Vergílio Ferreira
>>> Mon amour. My love. Não há línguas bastantes para te dizerem. Esta música ao menos, se ela te dissesse. Na melancolia grave que está entre a alegria e a amargura. Ou antes de uma e outra. Ou depois. Ouço-a, esqueço-me, o papel no chão. Leio-o de cima «vou-me embora». Saída das ondas como quando havia deuses. E o sol. Cai-te a prumo nos cabelos claros, acende a festa do teu corpo. Saída das ondas — saída dos livros que em muralha de cima a baixo, de um lado ao outro da sala. Cinquenta anos de saber, tu antes e depois, o disco acabou. Mas envelheceste tanto. Os carros na avenida. Cresce o ruído dos motores como quem chega a um limite. O telefone. Quem chama? O disco recomeça.
Fiel a um intimismo alheio a esquematizações "psicológicas", Vergílio Ferreira prolongava a sua escrita focada na existência humana, na carência histórica de todas as essências.
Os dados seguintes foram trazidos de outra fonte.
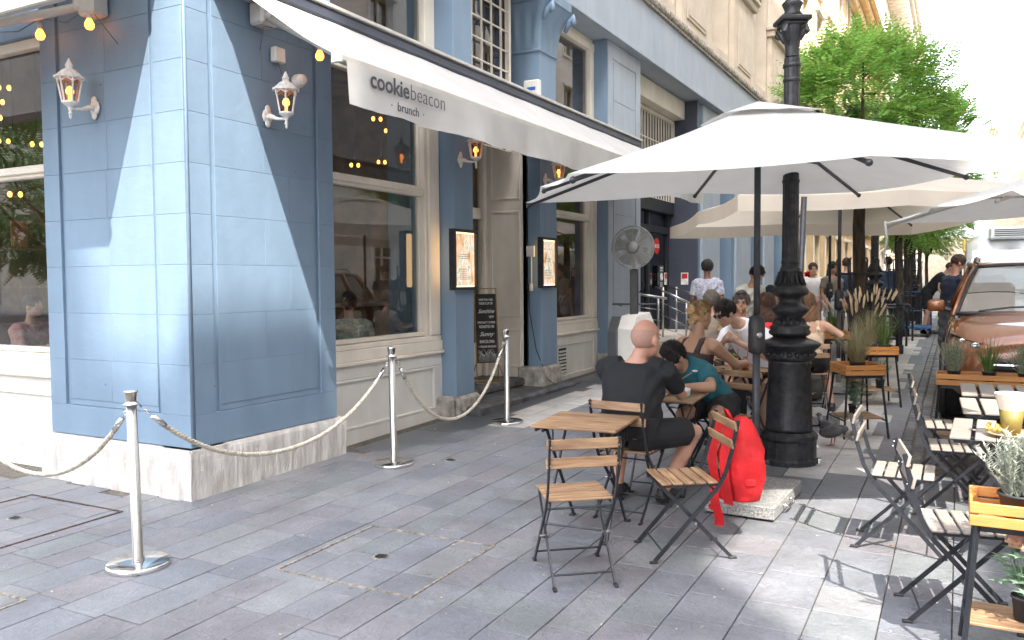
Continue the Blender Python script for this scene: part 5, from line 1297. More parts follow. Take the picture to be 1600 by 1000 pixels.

Depois de romances como Alegria Breve (1965) ou Nítido Nulo (1971), Rápida, a Sombra reencontra os labirintos de uma solidão que os detalhes do quotidiano espelham de forma enigmática, paradoxalmnte transparente — memórias de um presente de muitas descrenças, não purificando o passando, não sacralizando o futuro.